[What to do]
Skip the pictures. Reproduce all other material exactly.

[Dataset content]
====
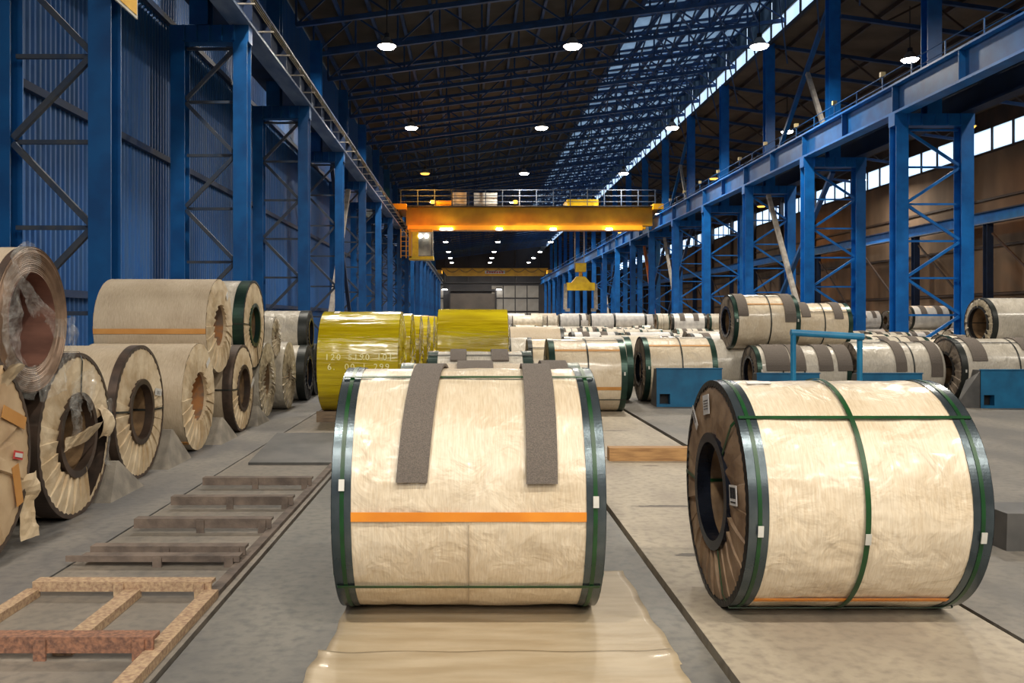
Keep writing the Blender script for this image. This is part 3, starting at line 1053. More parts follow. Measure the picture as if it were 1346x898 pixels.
def cover_mesh(s, x, r0, r1, zc, pleats, amp, seed, cut=None, rings=5):
    """pleated end cover: overlapping folds running from the rim to the eye"""
    rnd = random.Random(seed)
    sub = 4
    n = pleats * sub
    jit = [rnd.uniform(.5, 1.4) for _ in range(pleats)]
    ang = [rnd.uniform(-.35, .35) for _ in range(pleats)]
    vs, fs = [], []
    pos = (0.0, .30, .66, .965)
    for j in range(-1, rings + 1):
        u = max(0, j) / rings
        r = r0 + (r1 - r0) * u
        for k in range(n):
            p, q = divmod(k, sub)
            saw = (0, .30, .72, 1.0)[q] * jit[p]
            am = amp * saw * (1.3 - 1.0 * u)
            bul = .012 * math.sin(PI * u)
            tw = ang[p] * (1 - u) * .35
            a = 2 * PI * (p + pos[q] + tw * (1 if q else .0)) / pleats
            if q == 0:
                a += 2 * PI * ang[p - 1] * (1 - u) * .35 / pleats
            nz = amp * .35 * mnoise.noise(Vector((u * 4 + seed, k * .6, 1.3)))
            if j < 0:
                vs.append(P(x - s * .03, a, r - .004, zc))
            else:
                vs.append(P(x + s * (am + bul + (nz if j < rings else 0)), a, r, zc))
    for j in range(rings + 1):
        for k in range(n):
            if cut and cut(2 * PI * k / n, (j - .5) / rings):
                continue
            k2 = (k + 1) % n
            f = (j * n + k, j * n + k2, (j + 1) * n + k2, (j + 1) * n + k)
            fs.append(f if s > 0 else f[::-1])
    return MB().add(vs, fs)


def lip_mesh(s, x, r1, zc, n=150, depth=.03, tooth=.014):
    vs, fs = [], []
    for k in range(n):
        a = 2 * PI * k / n
        d = depth + (tooth if k % 2 else 0)
        vs += [P(x, a, r1, zc), P(x + s * .004, a, r1 - d, zc), P(x - s * .006, a, r1 - d, zc)]
    for k in range(n):
        a, b_ = 3 * k, 3 * ((k + 1) % n)
        fs += [(a, b_, b_ + 1, a + 1), (a + 1, b_ + 1, b_ + 2, a + 2)]
    return MB().add(vs, fs)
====
[Written answer]
Keep writing the Blender script for this image. This is part 3, starting at line 1053. More parts follow. Measure the picture as if it were 1346x898 pixels.
def cover_mesh(s, x, r0, r1, zc, pleats, amp, seed, cut=None, rings=5):
    """pleated end cover: overlapping folds running from the rim to the eye"""
    rnd = random.Random(seed)
    sub = 4
    n = pleats * sub
    jit = [rnd.uniform(.5, 1.4) for _ in range(pleats)]
    ang = [rnd.uniform(-.35, .35) for _ in range(pleats)]
    vs, fs = [], []
    pos = (0.0, .30, .66, .965)
    for j in range(-1, rings + 1):
        u = max(0, j) / rings
        r = r0 + (r1 - r0) * u
        for k in range(n):
            p, q = divmod(k, sub)
            saw = (0, .30, .72, 1.0)[q] * jit[p]
            am = amp * saw * (1.3 - 1.0 * u)
            bul = .012 * math.sin(PI * u)
            tw = ang[p] * (1 - u) * .35
            a = 2 * PI * (p + pos[q] + tw * (1 if q else .0)) / pleats
            if q == 0:
                a += 2 * PI * ang[p - 1] * (1 - u) * .35 / pleats
            nz = amp * .35 * mnoise.noise(Vector((u * 4 + seed, k * .6, 1.3)))
            if j < 0:
                vs.append(P(x - s * .03, a, r - .004, zc))
            else:
                vs.append(P(x + s * (am + bul + (nz if j < rings else 0)), a, r, zc))
    for j in range(rings + 1):
        for k in range(n):
            if cut and cut(2 * PI * k / n, (j - .5) / rings):
                continue
            k2 = (k + 1) % n
            f = (j * n + k, j * n + k2, (j + 1) * n + k2, (j + 1) * n + k)
            fs.append(f if s > 0 else f[::-1])
    return MB().add(vs, fs)


def lip_mesh(s, x, r1, zc, n=150, depth=.03, tooth=.014):
    vs, fs = [], []
    for k in range(n):
        a = 2 * PI * k / n
        d = depth + (tooth if k % 2 else 0)
        vs += [P(x, a, r1, zc), P(x + s * .004, a, r1 - d, zc), P(x - s * .006, a, r1 - d, zc)]
    for k in range(n):
        a, b_ = 3 * k, 3 * ((k + 1) % n)
        fs += [(a, b_, b_ + 1, a + 1), (a + 1, b_ + 1, b_ + 2, a + 2)]
    return MB().add(vs, fs)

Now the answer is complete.